> **Problem details**: Write the material out again, line by line, exactly as it is.

* begin *

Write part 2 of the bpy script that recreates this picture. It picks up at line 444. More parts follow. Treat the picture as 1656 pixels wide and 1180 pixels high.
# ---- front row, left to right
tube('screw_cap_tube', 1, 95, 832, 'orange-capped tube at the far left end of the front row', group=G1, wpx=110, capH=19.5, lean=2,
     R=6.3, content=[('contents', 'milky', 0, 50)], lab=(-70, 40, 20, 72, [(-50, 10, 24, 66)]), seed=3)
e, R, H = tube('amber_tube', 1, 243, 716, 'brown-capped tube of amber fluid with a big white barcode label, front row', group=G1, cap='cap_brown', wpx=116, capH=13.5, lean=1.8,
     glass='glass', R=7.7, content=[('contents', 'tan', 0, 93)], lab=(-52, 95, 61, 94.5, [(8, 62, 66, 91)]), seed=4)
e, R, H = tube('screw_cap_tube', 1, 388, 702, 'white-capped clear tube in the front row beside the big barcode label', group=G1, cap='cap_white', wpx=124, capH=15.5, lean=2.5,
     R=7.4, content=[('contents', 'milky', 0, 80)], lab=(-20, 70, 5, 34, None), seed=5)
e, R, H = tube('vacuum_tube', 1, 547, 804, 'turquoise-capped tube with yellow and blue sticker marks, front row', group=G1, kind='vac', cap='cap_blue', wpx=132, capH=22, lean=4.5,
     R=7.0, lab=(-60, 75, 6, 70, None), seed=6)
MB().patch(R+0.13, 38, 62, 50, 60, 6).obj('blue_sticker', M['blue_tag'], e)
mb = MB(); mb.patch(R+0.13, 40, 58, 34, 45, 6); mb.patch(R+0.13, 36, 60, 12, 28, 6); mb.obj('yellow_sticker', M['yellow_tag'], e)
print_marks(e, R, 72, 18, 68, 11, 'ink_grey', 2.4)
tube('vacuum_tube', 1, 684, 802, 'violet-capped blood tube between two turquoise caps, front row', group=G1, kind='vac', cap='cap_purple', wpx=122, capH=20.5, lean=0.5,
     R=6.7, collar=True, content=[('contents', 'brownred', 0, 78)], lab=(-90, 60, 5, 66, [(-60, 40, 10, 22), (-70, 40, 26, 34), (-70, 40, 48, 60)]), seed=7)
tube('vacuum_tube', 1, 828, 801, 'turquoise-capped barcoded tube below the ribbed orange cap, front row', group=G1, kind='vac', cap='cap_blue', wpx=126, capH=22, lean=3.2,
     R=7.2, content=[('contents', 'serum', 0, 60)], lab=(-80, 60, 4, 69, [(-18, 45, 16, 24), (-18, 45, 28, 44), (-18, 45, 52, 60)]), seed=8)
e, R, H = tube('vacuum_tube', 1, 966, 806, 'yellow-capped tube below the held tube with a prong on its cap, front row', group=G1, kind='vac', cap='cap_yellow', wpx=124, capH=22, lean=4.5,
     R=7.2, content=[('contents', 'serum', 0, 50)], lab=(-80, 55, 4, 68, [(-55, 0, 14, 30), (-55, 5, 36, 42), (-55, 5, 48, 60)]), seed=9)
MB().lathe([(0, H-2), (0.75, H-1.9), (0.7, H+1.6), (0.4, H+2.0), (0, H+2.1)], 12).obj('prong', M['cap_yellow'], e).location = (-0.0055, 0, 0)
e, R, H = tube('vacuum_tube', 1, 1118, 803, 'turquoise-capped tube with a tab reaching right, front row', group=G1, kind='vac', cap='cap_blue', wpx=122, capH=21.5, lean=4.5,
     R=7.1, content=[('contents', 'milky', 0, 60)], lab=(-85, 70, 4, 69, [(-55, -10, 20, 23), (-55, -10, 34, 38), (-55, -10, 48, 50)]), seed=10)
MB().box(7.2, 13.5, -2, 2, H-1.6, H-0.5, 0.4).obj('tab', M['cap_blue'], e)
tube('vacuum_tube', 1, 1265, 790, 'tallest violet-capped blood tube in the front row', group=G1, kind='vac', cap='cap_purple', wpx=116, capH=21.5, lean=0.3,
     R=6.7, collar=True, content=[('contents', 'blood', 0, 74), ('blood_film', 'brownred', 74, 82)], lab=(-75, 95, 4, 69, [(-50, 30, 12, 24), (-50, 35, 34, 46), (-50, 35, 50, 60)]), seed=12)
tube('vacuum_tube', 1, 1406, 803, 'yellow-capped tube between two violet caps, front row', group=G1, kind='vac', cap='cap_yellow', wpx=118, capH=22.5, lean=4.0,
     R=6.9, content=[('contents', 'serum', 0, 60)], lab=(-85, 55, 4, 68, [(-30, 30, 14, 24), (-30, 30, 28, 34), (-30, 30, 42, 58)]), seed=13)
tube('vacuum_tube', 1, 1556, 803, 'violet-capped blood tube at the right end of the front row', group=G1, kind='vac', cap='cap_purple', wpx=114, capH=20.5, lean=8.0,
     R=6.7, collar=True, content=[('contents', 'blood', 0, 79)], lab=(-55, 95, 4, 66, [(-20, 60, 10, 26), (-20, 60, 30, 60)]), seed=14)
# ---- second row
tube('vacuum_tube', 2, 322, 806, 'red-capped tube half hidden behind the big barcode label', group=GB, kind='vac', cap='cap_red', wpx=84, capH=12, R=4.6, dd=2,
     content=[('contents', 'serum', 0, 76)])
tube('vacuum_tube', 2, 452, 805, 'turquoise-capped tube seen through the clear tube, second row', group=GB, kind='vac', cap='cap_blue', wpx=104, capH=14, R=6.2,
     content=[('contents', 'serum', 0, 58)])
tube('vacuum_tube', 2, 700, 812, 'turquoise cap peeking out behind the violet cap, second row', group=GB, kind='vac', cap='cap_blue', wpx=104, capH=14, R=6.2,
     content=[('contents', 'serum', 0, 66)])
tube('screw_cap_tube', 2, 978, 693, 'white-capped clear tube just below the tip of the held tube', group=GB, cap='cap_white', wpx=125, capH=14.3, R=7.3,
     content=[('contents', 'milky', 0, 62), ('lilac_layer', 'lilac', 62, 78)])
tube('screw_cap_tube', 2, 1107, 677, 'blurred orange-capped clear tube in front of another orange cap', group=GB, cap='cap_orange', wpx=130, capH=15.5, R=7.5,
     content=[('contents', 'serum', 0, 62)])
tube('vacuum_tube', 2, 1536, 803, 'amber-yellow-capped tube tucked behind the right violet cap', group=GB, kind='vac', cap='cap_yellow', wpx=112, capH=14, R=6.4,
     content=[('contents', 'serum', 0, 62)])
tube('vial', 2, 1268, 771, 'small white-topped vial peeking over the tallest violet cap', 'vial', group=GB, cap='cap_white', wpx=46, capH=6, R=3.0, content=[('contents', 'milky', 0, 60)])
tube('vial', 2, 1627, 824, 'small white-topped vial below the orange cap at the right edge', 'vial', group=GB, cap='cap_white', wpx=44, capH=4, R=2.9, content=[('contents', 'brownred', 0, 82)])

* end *

> **Full solution**:
Write part 2 of the bpy script that recreates this picture. It picks up at line 444. More parts follow. Treat the picture as 1656 pixels wide and 1180 pixels high.
# ---- front row, left to right
tube('screw_cap_tube', 1, 95, 832, 'orange-capped tube at the far left end of the front row', group=G1, wpx=110, capH=19.5, lean=2,
     R=6.3, content=[('contents', 'milky', 0, 50)], lab=(-70, 40, 20, 72, [(-50, 10, 24, 66)]), seed=3)
e, R, H = tube('amber_tube', 1, 243, 716, 'brown-capped tube of amber fluid with a big white barcode label, front row', group=G1, cap='cap_brown', wpx=116, capH=13.5, lean=1.8,
     glass='glass', R=7.7, content=[('contents', 'tan', 0, 93)], lab=(-52, 95, 61, 94.5, [(8, 62, 66, 91)]), seed=4)
e, R, H = tube('screw_cap_tube', 1, 388, 702, 'white-capped clear tube in the front row beside the big barcode label', group=G1, cap='cap_white', wpx=124, capH=15.5, lean=2.5,
     R=7.4, content=[('contents', 'milky', 0, 80)], lab=(-20, 70, 5, 34, None), seed=5)
e, R, H = tube('vacuum_tube', 1, 547, 804, 'turquoise-capped tube with yellow and blue sticker marks, front row', group=G1, kind='vac', cap='cap_blue', wpx=132, capH=22, lean=4.5,
     R=7.0, lab=(-60, 75, 6, 70, None), seed=6)
MB().patch(R+0.13, 38, 62, 50, 60, 6).obj('blue_sticker', M['blue_tag'], e)
mb = MB(); mb.patch(R+0.13, 40, 58, 34, 45, 6); mb.patch(R+0.13, 36, 60, 12, 28, 6); mb.obj('yellow_sticker', M['yellow_tag'], e)
print_marks(e, R, 72, 18, 68, 11, 'ink_grey', 2.4)
tube('vacuum_tube', 1, 684, 802, 'violet-capped blood tube between two turquoise caps, front row', group=G1, kind='vac', cap='cap_purple', wpx=122, capH=20.5, lean=0.5,
     R=6.7, collar=True, content=[('contents', 'brownred', 0, 78)], lab=(-90, 60, 5, 66, [(-60, 40, 10, 22), (-70, 40, 26, 34), (-70, 40, 48, 60)]), seed=7)
tube('vacuum_tube', 1, 828, 801, 'turquoise-capped barcoded tube below the ribbed orange cap, front row', group=G1, kind='vac', cap='cap_blue', wpx=126, capH=22, lean=3.2,
     R=7.2, content=[('contents', 'serum', 0, 60)], lab=(-80, 60, 4, 69, [(-18, 45, 16, 24), (-18, 45, 28, 44), (-18, 45, 52, 60)]), seed=8)
e, R, H = tube('vacuum_tube', 1, 966, 806, 'yellow-capped tube below the held tube with a prong on its cap, front row', group=G1, kind='vac', cap='cap_yellow', wpx=124, capH=22, lean=4.5,
     R=7.2, content=[('contents', 'serum', 0, 50)], lab=(-80, 55, 4, 68, [(-55, 0, 14, 30), (-55, 5, 36, 42), (-55, 5, 48, 60)]), seed=9)
MB().lathe([(0, H-2), (0.75, H-1.9), (0.7, H+1.6), (0.4, H+2.0), (0, H+2.1)], 12).obj('prong', M['cap_yellow'], e).location = (-0.0055, 0, 0)
e, R, H = tube('vacuum_tube', 1, 1118, 803, 'turquoise-capped tube with a tab reaching right, front row', group=G1, kind='vac', cap='cap_blue', wpx=122, capH=21.5, lean=4.5,
     R=7.1, content=[('contents', 'milky', 0, 60)], lab=(-85, 70, 4, 69, [(-55, -10, 20, 23), (-55, -10, 34, 38), (-55, -10, 48, 50)]), seed=10)
MB().box(7.2, 13.5, -2, 2, H-1.6, H-0.5, 0.4).obj('tab', M['cap_blue'], e)
tube('vacuum_tube', 1, 1265, 790, 'tallest violet-capped blood tube in the front row', group=G1, kind='vac', cap='cap_purple', wpx=116, capH=21.5, lean=0.3,
     R=6.7, collar=True, content=[('contents', 'blood', 0, 74), ('blood_film', 'brownred', 74, 82)], lab=(-75, 95, 4, 69, [(-50, 30, 12, 24), (-50, 35, 34, 46), (-50, 35, 50, 60)]), seed=12)
tube('vacuum_tube', 1, 1406, 803, 'yellow-capped tube between two violet caps, front row', group=G1, kind='vac', cap='cap_yellow', wpx=118, capH=22.5, lean=4.0,
     R=6.9, content=[('contents', 'serum', 0, 60)], lab=(-85, 55, 4, 68, [(-30, 30, 14, 24), (-30, 30, 28, 34), (-30, 30, 42, 58)]), seed=13)
tube('vacuum_tube', 1, 1556, 803, 'violet-capped blood tube at the right end of the front row', group=G1, kind='vac', cap='cap_purple', wpx=114, capH=20.5, lean=8.0,
     R=6.7, collar=True, content=[('contents', 'blood', 0, 79)], lab=(-55, 95, 4, 66, [(-20, 60, 10, 26), (-20, 60, 30, 60)]), seed=14)
# ---- second row
tube('vacuum_tube', 2, 322, 806, 'red-capped tube half hidden behind the big barcode label', group=GB, kind='vac', cap='cap_red', wpx=84, capH=12, R=4.6, dd=2,
     content=[('contents', 'serum', 0, 76)])
tube('vacuum_tube', 2, 452, 805, 'turquoise-capped tube seen through the clear tube, second row', group=GB, kind='vac', cap='cap_blue', wpx=104, capH=14, R=6.2,
     content=[('contents', 'serum', 0, 58)])
tube('vacuum_tube', 2, 700, 812, 'turquoise cap peeking out behind the violet cap, second row', group=GB, kind='vac', cap='cap_blue', wpx=104, capH=14, R=6.2,
     content=[('contents', 'serum', 0, 66)])
tube('screw_cap_tube', 2, 978, 693, 'white-capped clear tube just below the tip of the held tube', group=GB, cap='cap_white', wpx=125, capH=14.3, R=7.3,
     content=[('contents', 'milky', 0, 62), ('lilac_layer', 'lilac', 62, 78)])
tube('screw_cap_tube', 2, 1107, 677, 'blurred orange-capped clear tube in front of another orange cap', group=GB, cap='cap_orange', wpx=130, capH=15.5, R=7.5,
     content=[('contents', 'serum', 0, 62)])
tube('vacuum_tube', 2, 1536, 803, 'amber-yellow-capped tube tucked behind the right violet cap', group=GB, kind='vac', cap='cap_yellow', wpx=112, capH=14, R=6.4,
     content=[('contents', 'serum', 0, 62)])
tube('vial', 2, 1268, 771, 'small white-topped vial peeking over the tallest violet cap', 'vial', group=GB, cap='cap_white', wpx=46, capH=6, R=3.0, content=[('contents', 'milky', 0, 60)])
tube('vial', 2, 1627, 824, 'small white-topped vial below the orange cap at the right edge', 'vial', group=GB, cap='cap_white', wpx=44, capH=4, R=2.9, content=[('contents', 'brownred', 0, 82)])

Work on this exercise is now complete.